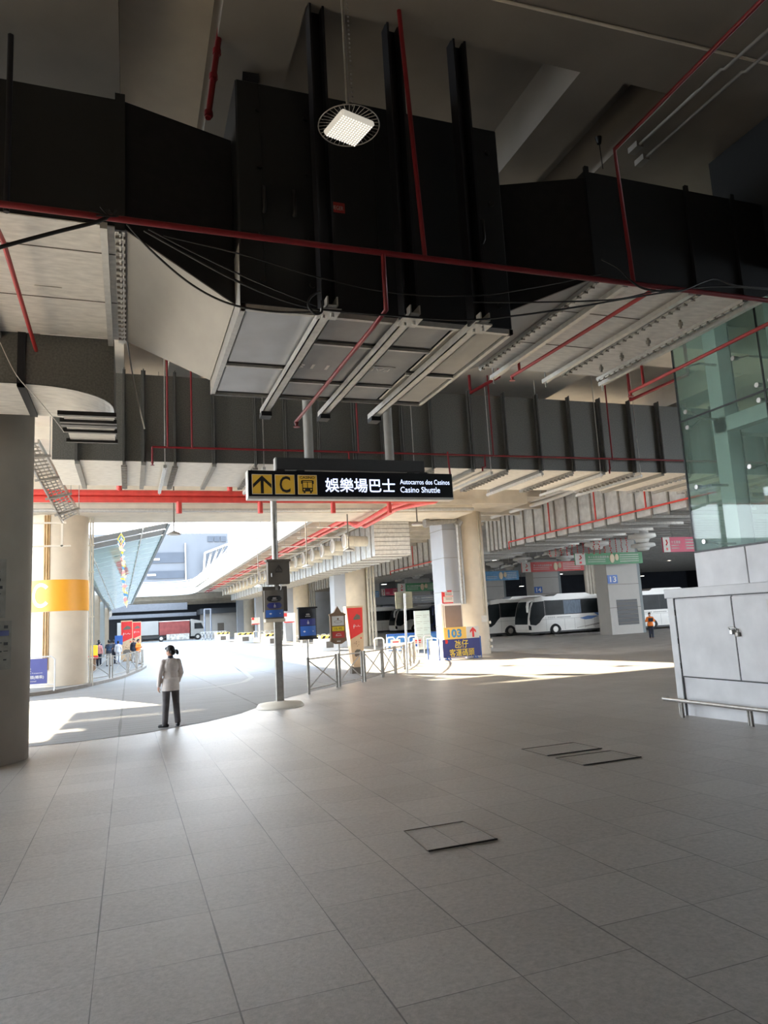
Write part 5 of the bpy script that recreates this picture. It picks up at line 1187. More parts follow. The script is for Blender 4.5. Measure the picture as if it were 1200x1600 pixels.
# ================================================================ coaches
def onG(u, v):
    d = ray(u, v); t = 0
    while t < 300:
        t += .05; p = CAM_LOC + d * t
        if p.z < fz(p.y): return p
    return p
def coach(label, x, y, L=12., H=3.5, body='buswhite', curtain=None, marks=True, window0=1.95, ac=True, rz=0., group='parked coaches', rear=False):
    zg = fz(y); t = thing('coach', label, 'coach', (x, y, zg), rz, group); k = H / 3.5; W_ = 2.5
    P = lambda pts: [(a, c * k) for a, c in pts]
    FN = lambda a, c, s: V((a, s, c))
    prof = P([(.12, .32), (.02, .6), (.0, 1.0), (.08, 1.6), (.32, 2.5), (.55, 3.0), (.95, 3.3), (1.6, 3.4), (L - .4, 3.4), (L - .08, 3.2), (L, 2.6), (L, .32)])
    b = MB(); b.prism(prof, FN, .04, W_ - .04); b.prism([(a + (.04 if a < L / 2 else -.04), c - (.04 if c > 1 else -.02)) for a, c in prof], FN, 0, W_); b.build('body', M[body], t, local=True)
    zt, zb_ = 2.98, 1.78
    ws = [window0 + (L - .35 - window0) * i / 5 for i in range(6)]
    for i in range(5):
        b = MB(); a0, a1 = ws[i] + .02, ws[i + 1] - .02
        b.prism(P([(a0, zb_), (a1, zb_), (a1, zt), (a0, zt)]), FN, -.012, .02); w = b.build('window', M['curtain' if curtain == i else 'busglass'], t, local=True)
    b = MB(); b.prism(P([(window0 - .1, zb_ - .06), (L - .3, zb_ - .06), (L - .3, zt + .06), (window0 - .1, zt + .06)]), FN, -.006, .015); b.build('window_band', M['black'], t, local=True)
    b = MB(); b.prism(P([(.22, .98), (.16, 1.5), (.42, 2.45), (.66, 2.92), (window0 - .12, 3.0), (window0 - .12, 1.72), (1.45, 1.4), (1.2, 1.12), (.8, .9)]), FN, -.012, .02); b.build('front_door_glass', M['busglass'], t, local=True)
    b = MB()
    wp = [(-.012, 1.02), (.065, 1.6), (.305, 2.5), (.535, 3.0)]
    for (a, c), (e, g_) in zip(wp, wp[1:]): b.add([(a - .012, .12, c * k), (e - .012, .12, g_ * k), (e - .012, W_ - .12, g_ * k), (a - .012, W_ - .12, c * k)], [(0, 1, 2, 3)])
    b.build('windscreen', M['busglass'], t, local=True)
    for xw in (2.85, L - 3.2):
        b = MB(); n = 20; b.prism([(xw + .62 * math.cos(PI * i / n), .36 + .62 * math.sin(PI * i / n)) for i in range(n + 1)], FN, -.008, .3); b.build('wheel_arch', M['black'], t, local=True)
        b = MB(); b.cyl((xw, -.03, .5), (xw, .3, .5), .5, n=24); wl = b.build('tyre', M['rubber'], t, local=True)
        b = MB(); b.cyl((xw, -.045, .5), (xw, -.02, .5), .27, n=18); b.cyl((xw, -.07, .5), (xw, -.045, .5), .12, n=12); b.build('hub', M['hub'], wl, local=True)
        b = MB(); b.cyl((xw, W_ - .3, .5), (xw, W_ - .02, .5), .5, n=20); b.build('tyre', M['rubber'], t, local=True)
    b = MB(); b.tube([(.75, -.02, 3.05 * k), (.35, -.25, 3.1 * k), (-.05, -.32, 2.95 * k), (-.15, -.3, 2.5 * k)], .13, 8); b.bbox(-.25, -.05, -.42, -.2, 2.05 * k, 2.6 * k, .05); b.build('mirror', M[body], t, local=True)
    if ac:
        b = MB(); b.prism(P([(3.2, 3.38), (3.6, 3.6), (6.8, 3.6), (7.3, 3.38)]), FN, .4, W_ - .4); b.build('roof_air_conditioner', M[body], t, local=True)
    b = MB(); b.box(.3, L - .2, .1, W_ - .1, .18, .4); b.build('underbody', M['black'], t, local=True)
    b = MB()
    for xx in (3.9, 5.0, 6.1, 7.2): b.box(xx, xx + .014, -.006, 0, .42, 1.35 * k)
    b.box(.3, L - .2, -.006, 0, 1.36 * k, 1.375 * k); b.box(1.9, 1.915, -.006, 0, .4, 1.6 * k); b.build('panel_gap', M['greybox'], t, local=True)
    if marks:
        b = MB(); b.prism(P([(5.6, 1.32), (6.2, 1.17), (6.9, 1.2), (7.7, 1.45), (6.5, 1.5)]), FN, -.012, -.004); b.prism(P([(7.2, 1.74), (7.6, 1.5), (8.6, 1.3), (9.4, 1.35), (9.0, 1.72)]), FN, -.012, -.004); b.prism(P([(4.6, 1.0), (5.6, 1.12), (7.0, 1.75), (6.8, 1.45), (5.7, 1.0)] if label.startswith('white coach at') else [(9.3, 1.3), (10.2, 1.42), (11.5, 1.95), (11.4, 1.7), (10.4, 1.3)]), FN, -.012, -.004); b.build('blue_marking', M['swoosh'], t, local=True)
        b = MB()
        for q in range(3): b.bar((5.2 + q * .9, -.008, .5 + q * .06), (8.6 + q * .3, -.008, .95 + q * .04), .008, .03)
        b.build('line_marking', M['greybox'], t, local=True)
        text('lettering', '旅遊客運', M['grey'], t, (2.1, -.006, 1.52 * k), EX, EZ, .16, .8, 'LEFT', 0, .004, True)
        b = MB()
        for q in range(14): b.box(3.1 + q * .11, 3.17 + q * .11, -.01, -.004, 1.46 * k, 1.55 * k)
        b.build('small_print', M['grey'], t, local=True)
    b = MB(); b.prism(P([(.02, .55), (.3, .5), (.3, .85), (.02, .95)]), FN, -.012, .0); b.build('headlamp', M['busglass'], t, local=True)
    return t
coach('white coach beside pillar 13, blue swooshes on its side and one curtained window', 34.4, 57.6, 12, 3.65, curtain=1)
coach('white coach nosing out behind the 103 column, its mirror arm hanging in front', 31.7, 61.2, 12, 3.65, marks=False)
coach('white coach at the far right behind the person in the orange jacket', 42.4, 54, 12, 3.65)
coach('white coach with curved windscreen behind the white barriers', 33.1, 89, 12, 3.4, marks=False, window0=2.3)
coach('white coach mostly hidden behind the cream column, left of the curved windscreen coach', 27.5, 92.5, 11, 3.4, marks=False)
coach('dark navy coach behind the pale green timetable board', 35.6, 82, 12, 3.6, body='busnavy', marks=False)

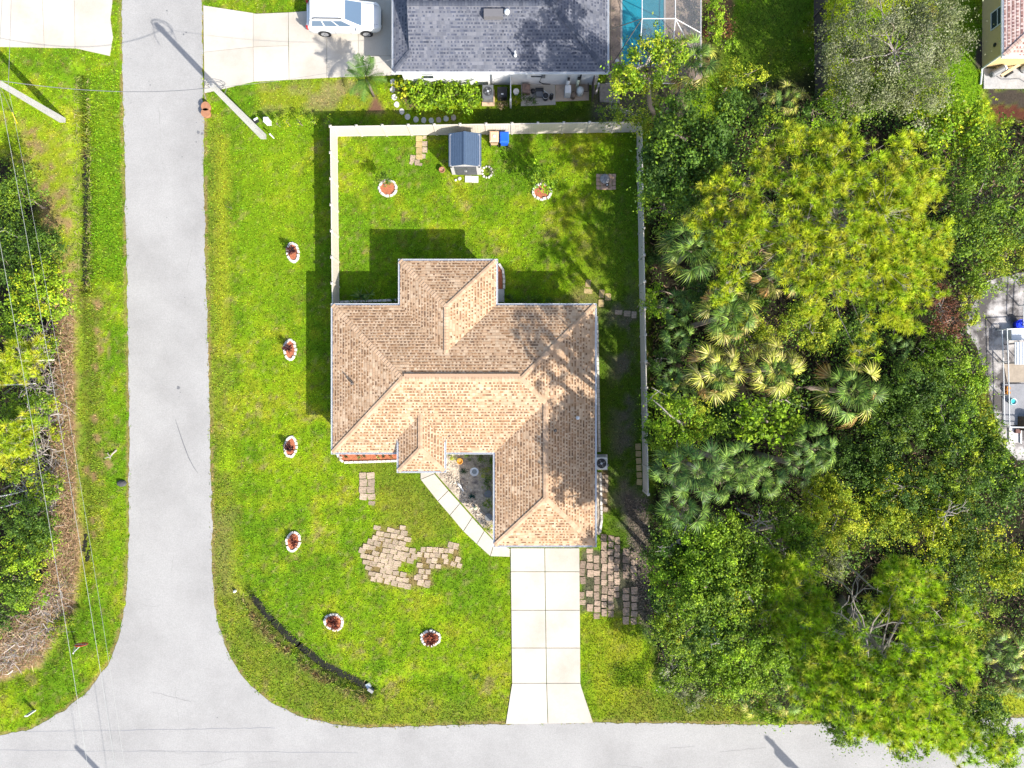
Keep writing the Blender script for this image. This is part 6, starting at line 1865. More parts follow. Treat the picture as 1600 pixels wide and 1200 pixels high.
def tree(px, py, H, r, pal, label, cat="tree", name="broadleaf_tree", leaf=.16, dens=1.0, lobes=None, rz=None, base=None, seed=0, bark=None, group=None, clump=.30, mix=None, bare=0, flat=.5,
         aspect=.55, limbs=9, trunk_r=None):
    """px, py: where the top of the crown shows; H: height of the crown top; r: crown radius in metres."""
    rng = np.random.default_rng(500 + seed)
    rr = random.Random(500 + seed)
    rz = rz or min(r * .8, H * .55)
    cz = H - rz
    cx, cy = G(px, py, cz + rz * .6)
    bx, by = (cx, cy) if base is None else G(*base)
    if px > 1012 and bx < 9.8 and -21 < by < 17:      # rooted on the woods' side of the fence, leaning out over it
        bx = 9.8 + rr.uniform(0, 2.4)
    t = thing(name, label, cat, (bx, by, 0), group)
    lobes = lobes or [(0, 0, 1.0, 0)]
    arr, cc = [], []
    for (dx, dy, k, dz) in lobes:
        V, F, C, Cc = crown_arrays(rng, (cx + dx, cy + dy, cz + dz), r * k, r * k * rr.uniform(.85, 1.1), rz * (k ** .5), pal, leaf, dens, clump, aspect, flat, mix)
        arr.append((V, F, C)); cc.append(Cc)
    V, F, C = merge(arr)
    V[:, 2] = np.maximum(V[:, 2], .03)
    cc = np.concatenate(cc)
    tr = trunk_r or (.02 + .016 * H)
    tb = MB()
    top = Vector((cx, cy, cz + rz * .1))
    tb.tube(limb_pts((bx, by, -.2), top, rr, 4, .06), [tr, tr * .85, tr * .75, tr * .65, tr * .5], 7)
    mid = Vector((bx, by, 0)).lerp(top, .6)
    for i in range(limbs):
        q = Vector(cc[rr.randrange(len(cc))])
        tb.tube(limb_pts(mid.lerp(top, rr.random()), q, rr, 4), [tr * .42, tr * .34, tr * .26, tr * .18, tr * .08], 5)
    part("trunk", tb.mesh("trunk", bark or M_bark, True), t)
    part("crown", np_mesh("crown", V, F, C, M_leaf), t)
    if bare:
        bb = MB()
        for i in range(bare):
            q = Vector(cc[rr.randrange(len(cc))])
            d = Vector((rr.uniform(-1, 1), rr.uniform(-1, 1), rr.uniform(.1, .9))).normalized()
            e = q + d * rr.uniform(.5, 1.2) * (.3 + .25 * r)
            pts = limb_pts(top, q, rr, 3) + [q.lerp(e, .5), e]
            bb.tube(pts, [tr * .3, tr * .25, tr * .2, tr * .16, tr * .1, tr * .04][:len(pts)], 4)
            for j in range(3):
                s = q.lerp(e, rr.uniform(.2, .9))
                bb.tube([s, s + Vector((rr.uniform(-1, 1), rr.uniform(-1, 1), rr.uniform(-.1, .6))) * rr.uniform(.3, .7)], [tr * .1, tr * .03], 4)
        part("bare_twigs", bb.mesh("bare_twigs", M_deadwood), t)
    return t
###
*TASK TO COMPLETE*:
Say how many lines hold the word "More", giving the number and nothing else.

*REPLY TO THE EXERCISE*:
2